The energy potential of a wind turbine increases with wind speeds to the power of three. In theory, you can harvest twice as much energy from the same rotor size in a floating site (average wind velocity, e.g., 12.6m/s) compared to a bottom-fixed site (average wind velocity of ten m/s). However, doubling the power output would require bigger generators attached to the equal-sized rotors at the floating location. Even when considering this, the economics are exciting when the full theoretical potential for floating wind is taken into account. Of course, twice as much energy would mean twice as much income from an equal-sized windfarm.

The area cost is critical 

We furthermore believe the cost of the area used for energy production will increase dramatically in the future. On the other hand, hardware costs will probably continue to decrease significantly. Consequently, the area cost emerges as a critical part of the Levelized Cost Of Energy calculation. Thus, with a relatively high area cost, producing more energy for every square kilometer makes even more economic sense.

In addition, the wind farm- localization nearshore will, in most cases, be more expensive, partly because of conflicting interests. In conclusion, most floating offshore wind farms will offer: Significantly higher density energy per occupied area at sites with a lower cost than most bottom-fixed wind farm sites.  

Less conflict of interest and public attention

The flexibility in the localization of the offshore floating wind farms also means that they can be localized in areas with less conflict of interest. There is a much higher risk of conflict in shallow waters, and nearshore. The same space might be a vital fishing ground, used by the oil and gas industry for essential power trunks, or constitutes an important transport fairway. You can avoid this altogether by using floating offshore turbines in less conflicted areas.  

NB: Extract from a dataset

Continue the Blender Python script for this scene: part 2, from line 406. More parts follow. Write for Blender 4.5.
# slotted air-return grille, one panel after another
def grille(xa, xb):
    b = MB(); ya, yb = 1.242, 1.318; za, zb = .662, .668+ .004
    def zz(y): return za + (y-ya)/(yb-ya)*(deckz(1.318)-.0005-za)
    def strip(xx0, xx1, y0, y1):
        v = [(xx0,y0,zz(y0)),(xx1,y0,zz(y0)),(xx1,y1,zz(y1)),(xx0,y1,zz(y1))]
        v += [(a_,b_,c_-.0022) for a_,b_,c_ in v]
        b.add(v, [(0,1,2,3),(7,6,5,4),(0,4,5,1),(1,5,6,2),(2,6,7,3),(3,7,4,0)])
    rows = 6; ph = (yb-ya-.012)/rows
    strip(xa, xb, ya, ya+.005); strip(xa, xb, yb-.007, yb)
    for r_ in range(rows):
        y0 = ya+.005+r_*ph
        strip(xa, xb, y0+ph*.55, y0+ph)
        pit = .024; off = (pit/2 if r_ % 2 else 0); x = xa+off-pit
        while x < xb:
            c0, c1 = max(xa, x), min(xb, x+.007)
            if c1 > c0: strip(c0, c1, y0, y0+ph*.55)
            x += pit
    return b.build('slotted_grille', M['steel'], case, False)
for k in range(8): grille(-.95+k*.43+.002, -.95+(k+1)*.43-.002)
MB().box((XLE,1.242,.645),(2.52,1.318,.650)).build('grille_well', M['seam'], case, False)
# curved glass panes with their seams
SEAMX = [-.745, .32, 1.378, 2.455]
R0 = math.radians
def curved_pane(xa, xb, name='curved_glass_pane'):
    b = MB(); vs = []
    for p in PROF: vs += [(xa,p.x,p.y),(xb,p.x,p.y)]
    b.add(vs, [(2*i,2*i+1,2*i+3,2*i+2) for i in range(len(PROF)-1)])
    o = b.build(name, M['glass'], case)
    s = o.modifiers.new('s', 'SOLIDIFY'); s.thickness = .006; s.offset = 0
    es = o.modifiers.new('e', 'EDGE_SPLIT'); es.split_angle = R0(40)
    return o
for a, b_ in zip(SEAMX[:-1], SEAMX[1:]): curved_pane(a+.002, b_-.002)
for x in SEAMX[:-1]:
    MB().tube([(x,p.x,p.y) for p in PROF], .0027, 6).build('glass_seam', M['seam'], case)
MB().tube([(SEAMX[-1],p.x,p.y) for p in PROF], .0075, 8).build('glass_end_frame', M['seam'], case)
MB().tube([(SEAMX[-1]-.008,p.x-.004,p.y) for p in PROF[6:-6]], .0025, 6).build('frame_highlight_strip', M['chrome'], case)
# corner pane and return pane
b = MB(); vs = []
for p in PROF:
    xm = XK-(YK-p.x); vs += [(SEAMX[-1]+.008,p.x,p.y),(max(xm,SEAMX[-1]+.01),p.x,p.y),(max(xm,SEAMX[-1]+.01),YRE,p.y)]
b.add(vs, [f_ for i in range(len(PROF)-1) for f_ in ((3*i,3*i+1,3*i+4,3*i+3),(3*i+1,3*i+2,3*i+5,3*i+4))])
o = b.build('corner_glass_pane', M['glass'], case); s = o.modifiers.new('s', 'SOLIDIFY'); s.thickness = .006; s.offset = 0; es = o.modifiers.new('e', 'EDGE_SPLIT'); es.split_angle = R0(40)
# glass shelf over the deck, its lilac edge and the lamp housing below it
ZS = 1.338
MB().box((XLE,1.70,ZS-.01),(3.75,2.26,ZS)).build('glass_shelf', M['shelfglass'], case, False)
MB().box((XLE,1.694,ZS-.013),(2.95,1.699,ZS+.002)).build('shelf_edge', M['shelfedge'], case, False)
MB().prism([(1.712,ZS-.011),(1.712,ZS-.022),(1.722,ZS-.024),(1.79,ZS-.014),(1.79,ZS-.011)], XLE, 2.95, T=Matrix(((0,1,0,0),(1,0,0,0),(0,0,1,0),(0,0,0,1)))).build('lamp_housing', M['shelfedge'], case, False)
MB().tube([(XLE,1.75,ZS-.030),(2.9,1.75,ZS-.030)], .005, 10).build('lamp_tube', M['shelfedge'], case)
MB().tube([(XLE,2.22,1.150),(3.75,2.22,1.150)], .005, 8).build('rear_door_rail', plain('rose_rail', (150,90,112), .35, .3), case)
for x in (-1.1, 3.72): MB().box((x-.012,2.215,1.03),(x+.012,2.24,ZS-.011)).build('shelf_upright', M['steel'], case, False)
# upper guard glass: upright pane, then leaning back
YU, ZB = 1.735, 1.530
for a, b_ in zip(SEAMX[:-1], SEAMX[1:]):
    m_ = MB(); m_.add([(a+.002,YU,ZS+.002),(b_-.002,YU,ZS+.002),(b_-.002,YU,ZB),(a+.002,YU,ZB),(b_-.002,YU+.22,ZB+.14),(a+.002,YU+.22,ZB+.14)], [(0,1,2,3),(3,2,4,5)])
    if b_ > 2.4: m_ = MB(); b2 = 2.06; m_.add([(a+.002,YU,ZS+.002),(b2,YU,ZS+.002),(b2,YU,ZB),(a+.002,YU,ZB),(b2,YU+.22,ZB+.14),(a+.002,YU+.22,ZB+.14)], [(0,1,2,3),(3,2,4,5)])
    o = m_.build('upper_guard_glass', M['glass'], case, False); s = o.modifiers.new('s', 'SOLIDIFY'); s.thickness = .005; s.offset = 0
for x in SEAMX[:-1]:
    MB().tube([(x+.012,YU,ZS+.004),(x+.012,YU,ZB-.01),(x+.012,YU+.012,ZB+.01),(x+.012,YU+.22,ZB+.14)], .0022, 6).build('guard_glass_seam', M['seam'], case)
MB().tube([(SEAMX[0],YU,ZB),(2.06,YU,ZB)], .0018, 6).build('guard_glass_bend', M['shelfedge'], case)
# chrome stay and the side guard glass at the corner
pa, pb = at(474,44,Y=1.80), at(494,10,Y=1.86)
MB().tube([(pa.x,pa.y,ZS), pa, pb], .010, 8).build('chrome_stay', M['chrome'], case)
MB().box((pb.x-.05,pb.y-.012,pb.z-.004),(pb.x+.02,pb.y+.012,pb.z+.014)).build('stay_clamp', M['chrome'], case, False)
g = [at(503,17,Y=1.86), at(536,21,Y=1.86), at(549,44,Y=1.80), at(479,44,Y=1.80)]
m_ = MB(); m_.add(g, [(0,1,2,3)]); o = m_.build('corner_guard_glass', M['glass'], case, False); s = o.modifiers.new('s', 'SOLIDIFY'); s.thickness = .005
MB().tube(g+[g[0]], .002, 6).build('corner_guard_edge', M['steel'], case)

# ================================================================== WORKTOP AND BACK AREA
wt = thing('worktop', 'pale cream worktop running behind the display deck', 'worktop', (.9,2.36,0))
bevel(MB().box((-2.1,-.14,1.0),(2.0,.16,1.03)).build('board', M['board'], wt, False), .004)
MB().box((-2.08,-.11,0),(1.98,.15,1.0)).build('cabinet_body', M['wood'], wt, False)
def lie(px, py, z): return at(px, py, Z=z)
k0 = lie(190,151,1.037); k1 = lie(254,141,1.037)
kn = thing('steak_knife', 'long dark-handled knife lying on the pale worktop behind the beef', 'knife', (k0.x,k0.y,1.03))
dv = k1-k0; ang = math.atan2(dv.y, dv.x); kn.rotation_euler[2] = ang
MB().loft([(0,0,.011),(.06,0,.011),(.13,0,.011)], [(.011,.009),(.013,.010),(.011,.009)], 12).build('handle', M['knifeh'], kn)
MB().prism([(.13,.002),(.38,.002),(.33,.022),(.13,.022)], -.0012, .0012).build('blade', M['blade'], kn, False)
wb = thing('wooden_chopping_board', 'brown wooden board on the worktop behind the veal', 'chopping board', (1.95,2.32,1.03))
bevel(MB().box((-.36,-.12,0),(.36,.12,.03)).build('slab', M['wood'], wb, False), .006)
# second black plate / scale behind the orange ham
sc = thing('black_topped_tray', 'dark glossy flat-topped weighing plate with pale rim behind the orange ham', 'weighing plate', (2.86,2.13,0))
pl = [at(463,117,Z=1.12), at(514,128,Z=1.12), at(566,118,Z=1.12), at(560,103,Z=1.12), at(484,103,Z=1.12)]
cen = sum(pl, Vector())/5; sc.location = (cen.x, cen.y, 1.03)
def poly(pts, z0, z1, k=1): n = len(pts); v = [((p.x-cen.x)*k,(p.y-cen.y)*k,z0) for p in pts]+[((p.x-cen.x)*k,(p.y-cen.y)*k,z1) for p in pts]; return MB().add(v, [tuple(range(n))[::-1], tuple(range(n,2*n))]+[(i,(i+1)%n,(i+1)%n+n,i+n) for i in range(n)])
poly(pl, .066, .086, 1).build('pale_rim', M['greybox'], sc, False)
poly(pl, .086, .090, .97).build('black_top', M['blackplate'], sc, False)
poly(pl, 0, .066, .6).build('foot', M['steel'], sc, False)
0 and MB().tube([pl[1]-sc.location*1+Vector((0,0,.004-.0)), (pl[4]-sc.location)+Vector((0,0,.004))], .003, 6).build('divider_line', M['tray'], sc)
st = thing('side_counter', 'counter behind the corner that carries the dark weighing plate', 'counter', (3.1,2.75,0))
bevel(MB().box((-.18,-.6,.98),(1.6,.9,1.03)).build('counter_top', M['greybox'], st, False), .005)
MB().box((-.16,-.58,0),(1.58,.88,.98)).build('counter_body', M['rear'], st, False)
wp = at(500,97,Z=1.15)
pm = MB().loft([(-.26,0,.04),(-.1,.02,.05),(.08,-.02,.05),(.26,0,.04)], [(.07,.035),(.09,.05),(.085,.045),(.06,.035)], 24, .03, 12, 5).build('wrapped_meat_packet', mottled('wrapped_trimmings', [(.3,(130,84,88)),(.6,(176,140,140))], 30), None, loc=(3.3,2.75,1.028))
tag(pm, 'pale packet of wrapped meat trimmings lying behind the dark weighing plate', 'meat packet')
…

This also attracts less public interest because the wind farm is placed out of sight. Thus, you do not have to deal with visual and auditory pollution problems. No noise or blinking lights are vital as the public does not respond well to noise or flashing lights. Furthermore, there are generally fewer birds further ashore at typical floating wind farm locations, making it less likely that the wind turbines injure birds. 

No frequent high vibrations during installation

Another positive aspect of floating wind farms is that installing the turbines does not create powerful high-frequency vibrations. When installing a bottom fixed wind turbine, a colossal steel pipe with a diameter of about 10 meters is knocked 20-30 meters down into the ground. This process goes on for hours and can be detrimental to fish and other marine life. It is possible to create a noise-reducing curtain with air bubbles to prevent this. This is a costly solution, but it contributes to protecting marine life.

A bottom-fixed wind turbine also experiences more frequent vibrations than a floating wind turbine because they vibrate at a higher frequency when fixed to the seabed. The wind turbine generator is sensitive to high-frequency vibrations and is the most expensive part of a wind turbine. The lower frequency vibrations at a floating wind turbine prolong its working life.

Standardization is a deal-breaker

The water depth and seabed will vary in a wind farm consisting of bottom-fixed wind turbines in shallow waters. You will be forced to use different designs of the foundations. In floating wind farms, you can use the same floater design everywhere. Standardization means scalability and lower costs per kilo structure. It is cheaper to manufacture, transport, install and decommission 100 of the same products than 100 products with 20 different designs.

An even more important consequence is that the installation process can go much faster. This enables installing a more extensive farm during only one summer season. This is not possible without standardization. Cutting the installation time from two to one summer season would give a massive economic gain for a wind farm.

Semar is currently collaborating with DOF, Aker, and Equinor to install the world’s largest offshore floating wind farm at Hywind Tampen. This gives us unique insights into the premiss for an up-scaled installation process of offshore big floating wind farms. We have experienced the importance and implications of scalability firsthand.

Unleashing the potential of future floating wind farms

Semar’s new solution for mooring floating wind farms called Honeymooring is being developed to dramatically increase the scalability and cost-competitiveness of floating offshore wind farms.

Semar performed a pre-study supported by Innovation Norway, TotalEnergies Norway, and Equinor Energy, confirming that Honeymooring offers significant cost savings compared to traditional mooring systems. The technical part of the pre-study did not identify any critical technical obstacles.